Now isn’t that romantic?
Yes it’s very romantic, but there’s one problem. The young man is only 16 years old and the young lady is my 15 year old daughter.
Their friends were very helpful in orchestrating the plan. He’s friend got him the money for the bus fare. My daughter has a friend whose mother went and picked him up at the bus station, no questions asked. They dropped him off at another friend’s house where the mother let him spend the night, again, no questions asked.
I keep a close watch on my daughter because I know that her friend’s parents are total idiots who shouldn’t be raising pets, much less children. But I had no clue that this was going on until Thursday when the police showed up at my house looking for this runaway boy.
The police questioned my daughter and her friend at school and then found the boy in a nearby park. He was arrested and taken to a shelter for the night until his father could come down to get him.
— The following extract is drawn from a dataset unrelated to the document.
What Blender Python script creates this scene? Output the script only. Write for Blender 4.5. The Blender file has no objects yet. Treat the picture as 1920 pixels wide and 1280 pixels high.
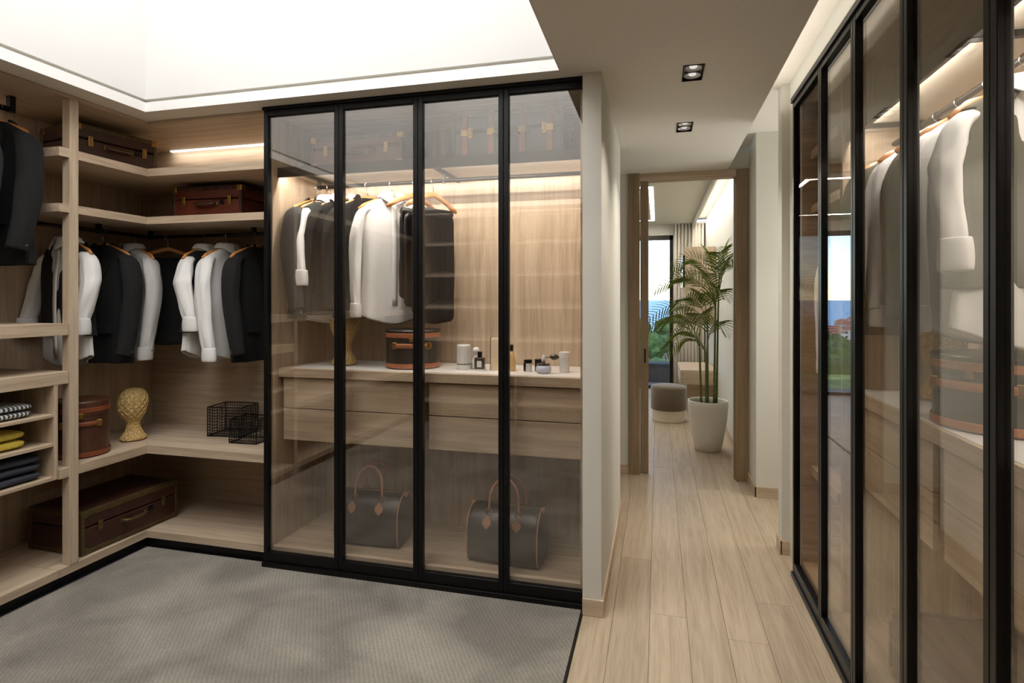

So we all went out to dinner together to talk, J and the rich lady, the boy and his father, me and my daughter. (we went to the best restaurant in town and the rich lady paid, I love that) and we tried to impress upon the kids the foolish of their actions. We agreed that they could still talk to each other online and that next time they want to see each other, the parents will make the arrangements, possibly over spring break.
The boy has to get a job to pay back all the money his adventure cost his family. But he can never pay back all the worry it caused his parents. I spoke to his mom on the phone, she had her sisters fly in from other states to help her look through all his computer files that they obtained from yahoo. Meanwhile the father and brothers had been searching the neighbor, and going to child molester’s houses looking for him.
I have been stressed out thinking about all the horrible ways this could have turned out, but thank God both children are safe.